→ What needs to be done
Among the entries below, which lines run from the line with "What Blender Python" through the line with "def lerp(a, b, t): return a + (b - a) * t"? Retype those, both ends included, exactly and without pictures.

→ Recorded information
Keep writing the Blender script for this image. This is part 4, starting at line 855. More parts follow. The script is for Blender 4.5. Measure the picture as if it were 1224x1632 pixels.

...

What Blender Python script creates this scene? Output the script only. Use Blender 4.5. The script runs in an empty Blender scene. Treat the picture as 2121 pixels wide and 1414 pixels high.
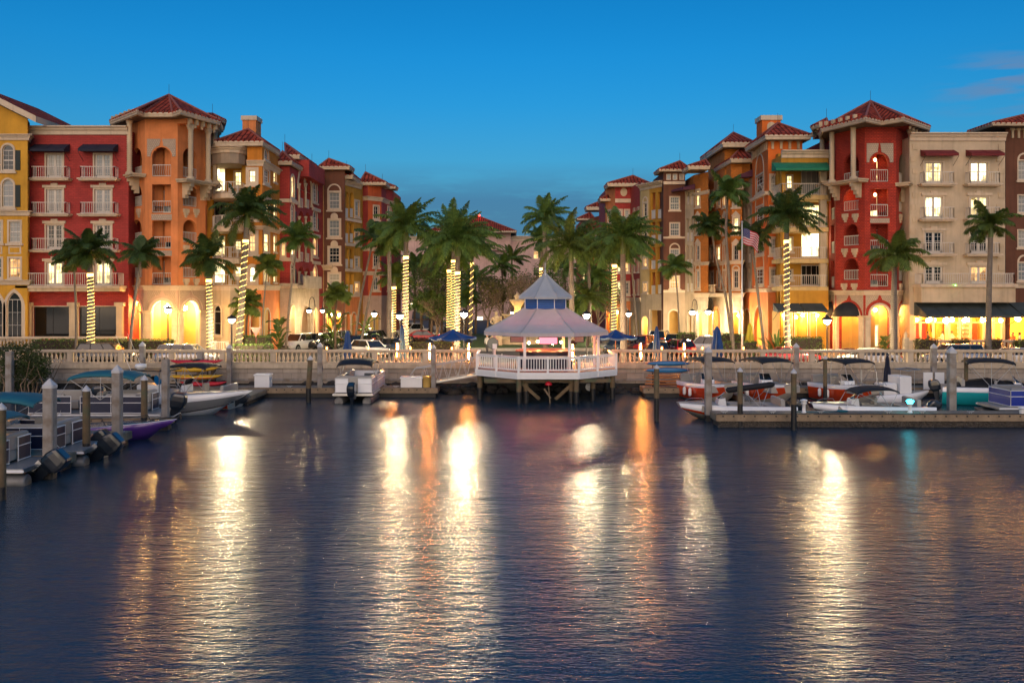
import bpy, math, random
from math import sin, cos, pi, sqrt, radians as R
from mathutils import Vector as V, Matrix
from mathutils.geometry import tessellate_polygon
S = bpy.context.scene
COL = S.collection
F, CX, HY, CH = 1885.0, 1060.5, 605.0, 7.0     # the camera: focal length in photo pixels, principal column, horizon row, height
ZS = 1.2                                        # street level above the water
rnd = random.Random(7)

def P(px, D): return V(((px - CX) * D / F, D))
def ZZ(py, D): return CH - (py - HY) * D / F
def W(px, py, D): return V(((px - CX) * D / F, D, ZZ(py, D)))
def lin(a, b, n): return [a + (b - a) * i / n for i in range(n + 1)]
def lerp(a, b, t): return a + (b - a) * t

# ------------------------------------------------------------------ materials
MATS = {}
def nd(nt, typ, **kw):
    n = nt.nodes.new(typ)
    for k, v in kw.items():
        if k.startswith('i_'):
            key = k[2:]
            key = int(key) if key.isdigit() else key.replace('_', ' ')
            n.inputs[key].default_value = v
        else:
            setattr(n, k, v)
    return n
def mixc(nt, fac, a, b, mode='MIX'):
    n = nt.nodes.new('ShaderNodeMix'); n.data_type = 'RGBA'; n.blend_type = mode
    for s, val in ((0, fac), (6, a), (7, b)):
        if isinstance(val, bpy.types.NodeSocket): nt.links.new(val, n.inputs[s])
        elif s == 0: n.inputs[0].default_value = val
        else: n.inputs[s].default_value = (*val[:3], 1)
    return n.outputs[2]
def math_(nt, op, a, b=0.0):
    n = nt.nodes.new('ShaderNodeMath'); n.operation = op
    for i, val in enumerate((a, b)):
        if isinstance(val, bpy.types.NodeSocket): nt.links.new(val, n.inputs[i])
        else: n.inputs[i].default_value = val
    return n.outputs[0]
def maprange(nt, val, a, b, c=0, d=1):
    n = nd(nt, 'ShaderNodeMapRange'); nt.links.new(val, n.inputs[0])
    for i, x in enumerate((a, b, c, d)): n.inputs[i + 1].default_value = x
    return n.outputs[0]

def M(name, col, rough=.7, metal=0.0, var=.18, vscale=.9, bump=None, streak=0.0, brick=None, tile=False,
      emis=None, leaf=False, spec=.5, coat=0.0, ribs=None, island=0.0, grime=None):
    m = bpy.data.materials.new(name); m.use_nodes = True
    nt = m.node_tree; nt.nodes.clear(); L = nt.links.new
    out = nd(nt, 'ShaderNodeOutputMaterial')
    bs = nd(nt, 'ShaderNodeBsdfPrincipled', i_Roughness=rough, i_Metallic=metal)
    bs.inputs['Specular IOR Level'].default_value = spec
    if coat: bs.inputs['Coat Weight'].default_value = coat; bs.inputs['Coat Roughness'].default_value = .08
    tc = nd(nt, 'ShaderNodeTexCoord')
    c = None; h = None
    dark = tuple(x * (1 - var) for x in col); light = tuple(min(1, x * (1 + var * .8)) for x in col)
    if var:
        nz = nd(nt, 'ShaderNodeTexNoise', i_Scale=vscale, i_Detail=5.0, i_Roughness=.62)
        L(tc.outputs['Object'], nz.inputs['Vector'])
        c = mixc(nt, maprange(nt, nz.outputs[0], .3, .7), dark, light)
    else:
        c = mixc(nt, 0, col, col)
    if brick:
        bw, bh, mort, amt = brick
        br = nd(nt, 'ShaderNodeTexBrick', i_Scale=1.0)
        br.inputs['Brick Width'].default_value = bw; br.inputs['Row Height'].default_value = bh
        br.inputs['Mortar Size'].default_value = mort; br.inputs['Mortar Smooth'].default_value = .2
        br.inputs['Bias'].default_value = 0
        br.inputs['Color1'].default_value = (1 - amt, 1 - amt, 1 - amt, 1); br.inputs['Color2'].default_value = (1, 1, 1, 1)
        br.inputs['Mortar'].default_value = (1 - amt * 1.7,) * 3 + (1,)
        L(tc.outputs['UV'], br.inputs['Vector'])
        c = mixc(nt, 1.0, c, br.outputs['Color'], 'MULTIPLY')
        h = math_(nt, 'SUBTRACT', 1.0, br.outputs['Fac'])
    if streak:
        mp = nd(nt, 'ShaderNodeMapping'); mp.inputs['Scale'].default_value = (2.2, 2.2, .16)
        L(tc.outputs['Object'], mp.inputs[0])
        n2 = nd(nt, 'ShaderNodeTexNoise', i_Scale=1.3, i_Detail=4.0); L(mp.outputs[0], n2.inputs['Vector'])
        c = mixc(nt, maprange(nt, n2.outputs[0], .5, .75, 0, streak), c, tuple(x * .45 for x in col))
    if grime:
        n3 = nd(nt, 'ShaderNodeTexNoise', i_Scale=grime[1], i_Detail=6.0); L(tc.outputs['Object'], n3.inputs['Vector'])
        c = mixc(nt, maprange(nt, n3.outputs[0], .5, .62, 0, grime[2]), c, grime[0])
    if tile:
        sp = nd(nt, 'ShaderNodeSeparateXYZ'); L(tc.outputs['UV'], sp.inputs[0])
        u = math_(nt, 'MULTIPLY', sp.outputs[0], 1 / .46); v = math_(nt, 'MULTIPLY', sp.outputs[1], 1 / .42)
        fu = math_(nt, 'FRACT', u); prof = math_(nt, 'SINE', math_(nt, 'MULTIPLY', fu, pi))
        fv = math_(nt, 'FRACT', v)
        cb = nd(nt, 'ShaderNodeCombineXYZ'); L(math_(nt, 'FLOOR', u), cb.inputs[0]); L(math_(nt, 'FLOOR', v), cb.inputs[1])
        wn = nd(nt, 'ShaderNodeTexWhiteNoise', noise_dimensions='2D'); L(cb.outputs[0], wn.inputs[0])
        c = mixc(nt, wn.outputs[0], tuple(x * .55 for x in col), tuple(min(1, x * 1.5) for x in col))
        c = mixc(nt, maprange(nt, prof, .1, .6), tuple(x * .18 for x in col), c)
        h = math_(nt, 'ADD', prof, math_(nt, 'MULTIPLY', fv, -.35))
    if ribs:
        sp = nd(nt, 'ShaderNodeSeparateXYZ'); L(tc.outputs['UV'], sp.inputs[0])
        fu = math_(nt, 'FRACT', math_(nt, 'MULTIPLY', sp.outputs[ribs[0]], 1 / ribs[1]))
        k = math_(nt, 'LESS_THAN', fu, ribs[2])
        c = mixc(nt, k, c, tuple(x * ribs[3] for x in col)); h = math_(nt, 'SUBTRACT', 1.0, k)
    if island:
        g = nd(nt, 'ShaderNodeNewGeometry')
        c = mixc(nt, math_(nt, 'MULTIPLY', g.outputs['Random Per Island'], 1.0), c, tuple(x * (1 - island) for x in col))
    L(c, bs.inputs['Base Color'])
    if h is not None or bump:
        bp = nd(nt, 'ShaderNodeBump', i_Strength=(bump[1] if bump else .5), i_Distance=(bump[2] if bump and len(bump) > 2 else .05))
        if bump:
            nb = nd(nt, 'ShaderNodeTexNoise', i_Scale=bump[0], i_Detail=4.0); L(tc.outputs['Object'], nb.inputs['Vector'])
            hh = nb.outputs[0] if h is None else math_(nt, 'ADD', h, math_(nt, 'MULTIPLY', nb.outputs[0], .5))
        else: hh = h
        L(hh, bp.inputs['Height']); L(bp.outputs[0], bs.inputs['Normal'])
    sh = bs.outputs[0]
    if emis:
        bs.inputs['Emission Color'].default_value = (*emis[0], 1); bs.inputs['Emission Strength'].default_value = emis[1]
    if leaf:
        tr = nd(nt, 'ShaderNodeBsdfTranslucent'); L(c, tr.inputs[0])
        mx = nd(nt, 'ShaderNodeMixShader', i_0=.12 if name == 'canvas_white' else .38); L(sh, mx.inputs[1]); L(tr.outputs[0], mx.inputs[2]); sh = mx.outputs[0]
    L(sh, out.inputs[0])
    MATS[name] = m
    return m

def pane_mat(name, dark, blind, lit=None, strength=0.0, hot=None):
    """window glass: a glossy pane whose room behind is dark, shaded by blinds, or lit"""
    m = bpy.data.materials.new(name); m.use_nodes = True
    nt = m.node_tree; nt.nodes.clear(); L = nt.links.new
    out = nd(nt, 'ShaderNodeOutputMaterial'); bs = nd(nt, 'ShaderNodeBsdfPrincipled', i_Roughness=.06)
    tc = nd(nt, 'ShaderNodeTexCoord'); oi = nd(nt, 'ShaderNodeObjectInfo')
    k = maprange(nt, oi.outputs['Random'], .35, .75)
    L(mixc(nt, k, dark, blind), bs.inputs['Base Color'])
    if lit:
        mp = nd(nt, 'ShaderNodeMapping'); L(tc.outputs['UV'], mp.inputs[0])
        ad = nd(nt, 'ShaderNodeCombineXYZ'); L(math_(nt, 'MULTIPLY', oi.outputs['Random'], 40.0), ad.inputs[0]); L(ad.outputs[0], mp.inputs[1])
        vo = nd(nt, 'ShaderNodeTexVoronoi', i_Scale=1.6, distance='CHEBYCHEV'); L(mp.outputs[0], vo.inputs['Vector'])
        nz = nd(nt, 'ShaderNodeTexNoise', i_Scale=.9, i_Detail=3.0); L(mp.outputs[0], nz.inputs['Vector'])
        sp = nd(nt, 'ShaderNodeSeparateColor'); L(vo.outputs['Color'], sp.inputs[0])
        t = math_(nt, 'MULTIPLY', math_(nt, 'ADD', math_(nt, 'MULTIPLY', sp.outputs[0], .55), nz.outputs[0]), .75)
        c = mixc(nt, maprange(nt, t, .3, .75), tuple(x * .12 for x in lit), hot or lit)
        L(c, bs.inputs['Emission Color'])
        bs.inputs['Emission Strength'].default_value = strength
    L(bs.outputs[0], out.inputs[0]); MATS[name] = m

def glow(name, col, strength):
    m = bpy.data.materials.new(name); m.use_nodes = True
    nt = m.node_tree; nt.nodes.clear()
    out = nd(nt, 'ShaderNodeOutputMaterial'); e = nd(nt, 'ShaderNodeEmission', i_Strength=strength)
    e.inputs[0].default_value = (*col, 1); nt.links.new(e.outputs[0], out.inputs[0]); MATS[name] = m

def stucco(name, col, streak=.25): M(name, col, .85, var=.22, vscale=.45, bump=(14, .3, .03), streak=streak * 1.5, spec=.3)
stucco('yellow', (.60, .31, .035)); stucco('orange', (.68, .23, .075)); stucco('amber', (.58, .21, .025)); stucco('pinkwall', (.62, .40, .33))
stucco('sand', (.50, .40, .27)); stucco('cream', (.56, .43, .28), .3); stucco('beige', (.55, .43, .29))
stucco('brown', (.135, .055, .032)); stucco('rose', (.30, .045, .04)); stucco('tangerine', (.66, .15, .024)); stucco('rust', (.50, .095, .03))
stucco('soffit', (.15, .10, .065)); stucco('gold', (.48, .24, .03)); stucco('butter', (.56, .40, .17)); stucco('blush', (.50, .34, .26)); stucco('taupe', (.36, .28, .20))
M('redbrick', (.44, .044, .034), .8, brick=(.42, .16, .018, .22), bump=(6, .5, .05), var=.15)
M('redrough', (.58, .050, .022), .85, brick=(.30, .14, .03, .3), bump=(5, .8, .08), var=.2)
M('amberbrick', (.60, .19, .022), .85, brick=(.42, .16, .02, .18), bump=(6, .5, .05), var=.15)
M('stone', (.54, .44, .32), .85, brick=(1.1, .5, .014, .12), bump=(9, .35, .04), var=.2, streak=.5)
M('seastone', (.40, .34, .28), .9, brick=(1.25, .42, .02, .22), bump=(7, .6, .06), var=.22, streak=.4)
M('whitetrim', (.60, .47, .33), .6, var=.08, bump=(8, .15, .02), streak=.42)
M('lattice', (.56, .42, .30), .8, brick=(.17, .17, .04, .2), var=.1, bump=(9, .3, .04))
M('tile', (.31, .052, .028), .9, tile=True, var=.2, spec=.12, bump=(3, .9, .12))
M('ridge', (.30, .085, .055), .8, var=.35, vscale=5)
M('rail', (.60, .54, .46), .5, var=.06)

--

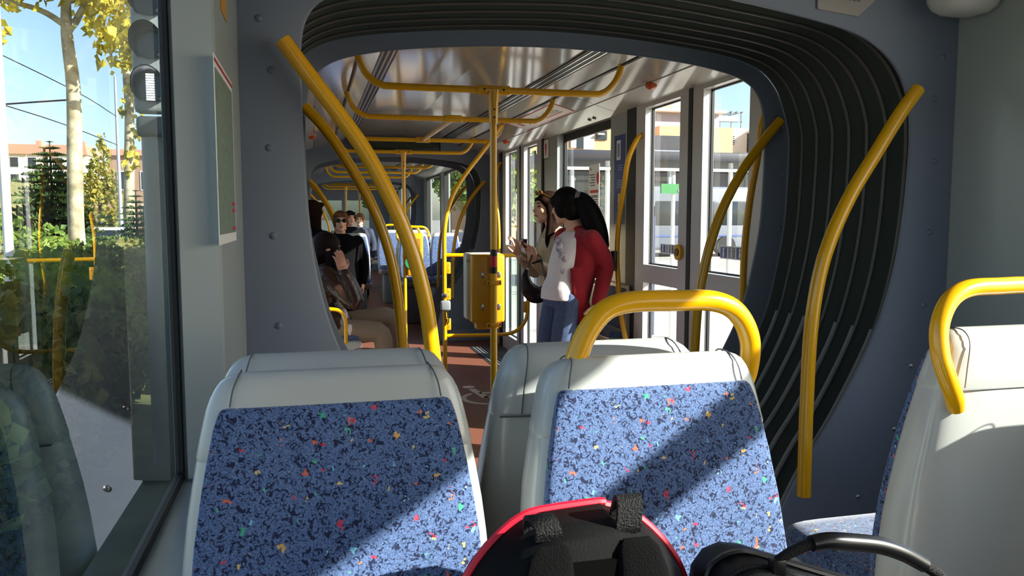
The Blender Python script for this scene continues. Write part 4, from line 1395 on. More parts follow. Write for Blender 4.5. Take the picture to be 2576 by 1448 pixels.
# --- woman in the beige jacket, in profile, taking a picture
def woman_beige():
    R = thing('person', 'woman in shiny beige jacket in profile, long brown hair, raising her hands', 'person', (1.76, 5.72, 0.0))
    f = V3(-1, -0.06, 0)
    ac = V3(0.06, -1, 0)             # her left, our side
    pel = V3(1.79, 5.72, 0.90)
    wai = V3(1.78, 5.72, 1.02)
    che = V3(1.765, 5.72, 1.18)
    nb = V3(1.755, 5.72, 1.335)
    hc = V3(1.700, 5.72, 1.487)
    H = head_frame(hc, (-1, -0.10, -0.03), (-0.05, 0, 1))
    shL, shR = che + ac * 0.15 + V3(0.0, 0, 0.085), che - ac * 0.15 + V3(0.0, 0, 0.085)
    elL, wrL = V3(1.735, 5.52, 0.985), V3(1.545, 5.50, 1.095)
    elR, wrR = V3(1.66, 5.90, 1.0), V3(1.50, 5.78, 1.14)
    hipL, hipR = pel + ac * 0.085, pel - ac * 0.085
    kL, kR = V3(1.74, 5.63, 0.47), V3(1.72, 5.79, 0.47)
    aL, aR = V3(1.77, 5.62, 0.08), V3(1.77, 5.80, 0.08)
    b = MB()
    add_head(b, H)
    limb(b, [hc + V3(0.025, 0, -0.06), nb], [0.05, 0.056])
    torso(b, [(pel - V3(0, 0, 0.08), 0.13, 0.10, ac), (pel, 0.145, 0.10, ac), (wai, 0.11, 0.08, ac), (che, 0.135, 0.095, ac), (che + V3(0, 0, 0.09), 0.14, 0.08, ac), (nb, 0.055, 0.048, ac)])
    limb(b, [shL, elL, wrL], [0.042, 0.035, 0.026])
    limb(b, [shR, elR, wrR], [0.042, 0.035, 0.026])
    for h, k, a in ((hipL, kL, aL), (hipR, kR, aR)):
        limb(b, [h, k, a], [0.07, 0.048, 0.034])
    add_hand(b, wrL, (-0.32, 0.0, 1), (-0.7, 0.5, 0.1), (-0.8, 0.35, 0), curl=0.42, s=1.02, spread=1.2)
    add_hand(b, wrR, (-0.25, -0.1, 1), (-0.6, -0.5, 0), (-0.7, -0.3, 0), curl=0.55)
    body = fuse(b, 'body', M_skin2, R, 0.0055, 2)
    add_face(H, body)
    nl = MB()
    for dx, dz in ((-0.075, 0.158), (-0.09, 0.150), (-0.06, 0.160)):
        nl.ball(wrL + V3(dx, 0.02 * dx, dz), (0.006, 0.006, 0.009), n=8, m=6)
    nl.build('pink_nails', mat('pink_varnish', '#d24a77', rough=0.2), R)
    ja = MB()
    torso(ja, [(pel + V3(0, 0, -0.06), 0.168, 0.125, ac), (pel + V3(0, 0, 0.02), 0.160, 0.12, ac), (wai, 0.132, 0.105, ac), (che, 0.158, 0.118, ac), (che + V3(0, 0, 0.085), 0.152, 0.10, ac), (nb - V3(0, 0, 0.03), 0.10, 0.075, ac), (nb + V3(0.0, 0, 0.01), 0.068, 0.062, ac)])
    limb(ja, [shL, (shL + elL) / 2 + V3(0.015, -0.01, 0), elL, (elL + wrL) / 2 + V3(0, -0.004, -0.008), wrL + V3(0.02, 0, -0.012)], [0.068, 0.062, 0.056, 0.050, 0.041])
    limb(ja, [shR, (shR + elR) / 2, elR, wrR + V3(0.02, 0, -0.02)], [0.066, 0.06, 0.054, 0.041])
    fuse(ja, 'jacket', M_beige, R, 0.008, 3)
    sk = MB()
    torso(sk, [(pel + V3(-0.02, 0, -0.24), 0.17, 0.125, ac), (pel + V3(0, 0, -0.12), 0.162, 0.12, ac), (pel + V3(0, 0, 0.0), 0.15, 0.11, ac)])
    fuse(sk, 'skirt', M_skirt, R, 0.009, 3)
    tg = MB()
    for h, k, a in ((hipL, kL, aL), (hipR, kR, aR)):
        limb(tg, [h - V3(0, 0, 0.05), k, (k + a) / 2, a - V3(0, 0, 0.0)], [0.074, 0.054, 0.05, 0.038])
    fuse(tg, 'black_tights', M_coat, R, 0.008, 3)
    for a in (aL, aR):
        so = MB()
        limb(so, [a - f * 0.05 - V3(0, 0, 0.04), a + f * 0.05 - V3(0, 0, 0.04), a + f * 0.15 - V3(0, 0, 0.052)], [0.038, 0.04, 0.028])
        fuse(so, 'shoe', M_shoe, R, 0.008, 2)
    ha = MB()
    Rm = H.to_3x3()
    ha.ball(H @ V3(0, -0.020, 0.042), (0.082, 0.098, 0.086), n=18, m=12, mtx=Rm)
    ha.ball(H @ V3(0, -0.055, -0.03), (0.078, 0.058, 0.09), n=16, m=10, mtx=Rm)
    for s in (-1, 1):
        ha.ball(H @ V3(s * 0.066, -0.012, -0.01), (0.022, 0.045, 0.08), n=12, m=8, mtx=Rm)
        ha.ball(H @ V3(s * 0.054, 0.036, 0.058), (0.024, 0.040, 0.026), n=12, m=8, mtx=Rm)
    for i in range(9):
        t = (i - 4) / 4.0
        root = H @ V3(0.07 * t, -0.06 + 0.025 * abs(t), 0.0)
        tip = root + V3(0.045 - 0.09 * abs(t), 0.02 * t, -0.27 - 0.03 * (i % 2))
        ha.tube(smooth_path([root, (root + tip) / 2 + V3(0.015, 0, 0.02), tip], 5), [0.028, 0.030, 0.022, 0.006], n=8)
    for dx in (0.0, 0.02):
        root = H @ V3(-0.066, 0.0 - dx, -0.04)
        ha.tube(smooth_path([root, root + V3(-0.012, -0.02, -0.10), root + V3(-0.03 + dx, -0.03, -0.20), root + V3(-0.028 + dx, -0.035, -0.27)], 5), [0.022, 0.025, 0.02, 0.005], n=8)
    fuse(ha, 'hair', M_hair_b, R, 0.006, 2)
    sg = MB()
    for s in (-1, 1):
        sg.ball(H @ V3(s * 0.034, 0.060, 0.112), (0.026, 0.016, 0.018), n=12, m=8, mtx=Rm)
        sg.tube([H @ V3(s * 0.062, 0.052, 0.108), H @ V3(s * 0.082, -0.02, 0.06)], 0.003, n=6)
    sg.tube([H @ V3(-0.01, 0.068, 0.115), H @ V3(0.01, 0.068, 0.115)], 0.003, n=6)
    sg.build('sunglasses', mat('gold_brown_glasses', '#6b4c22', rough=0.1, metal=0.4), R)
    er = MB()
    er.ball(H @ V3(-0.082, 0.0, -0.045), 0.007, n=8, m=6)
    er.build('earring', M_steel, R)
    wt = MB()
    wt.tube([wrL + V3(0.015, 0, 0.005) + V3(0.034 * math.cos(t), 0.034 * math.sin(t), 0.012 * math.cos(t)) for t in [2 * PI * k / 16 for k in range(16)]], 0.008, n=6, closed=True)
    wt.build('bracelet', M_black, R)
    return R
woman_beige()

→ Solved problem
What Blender Python script creates this scene? Output the script only. Use Blender 4.5. The script runs in an empty Blender scene. Treat the picture as 2121 pixels wide and 1414 pixels high.
import bpy, math, random
from math import sin, cos, pi, sqrt, radians as R
from mathutils import Vector as V, Matrix
from mathutils.geometry import tessellate_polygon
S = bpy.context.scene
COL = S.collection
F, CX, HY, CH = 1885.0, 1060.5, 605.0, 7.0     # the camera: focal length in photo pixels, principal column, horizon row, height
ZS = 1.2                                        # street level above the water
rnd = random.Random(7)

def P(px, D): return V(((px - CX) * D / F, D))
def ZZ(py, D): return CH - (py - HY) * D / F
def W(px, py, D): return V(((px - CX) * D / F, D, ZZ(py, D)))
def lin(a, b, n): return [a + (b - a) * i / n for i in range(n + 1)]
def lerp(a, b, t): return a + (b - a) * t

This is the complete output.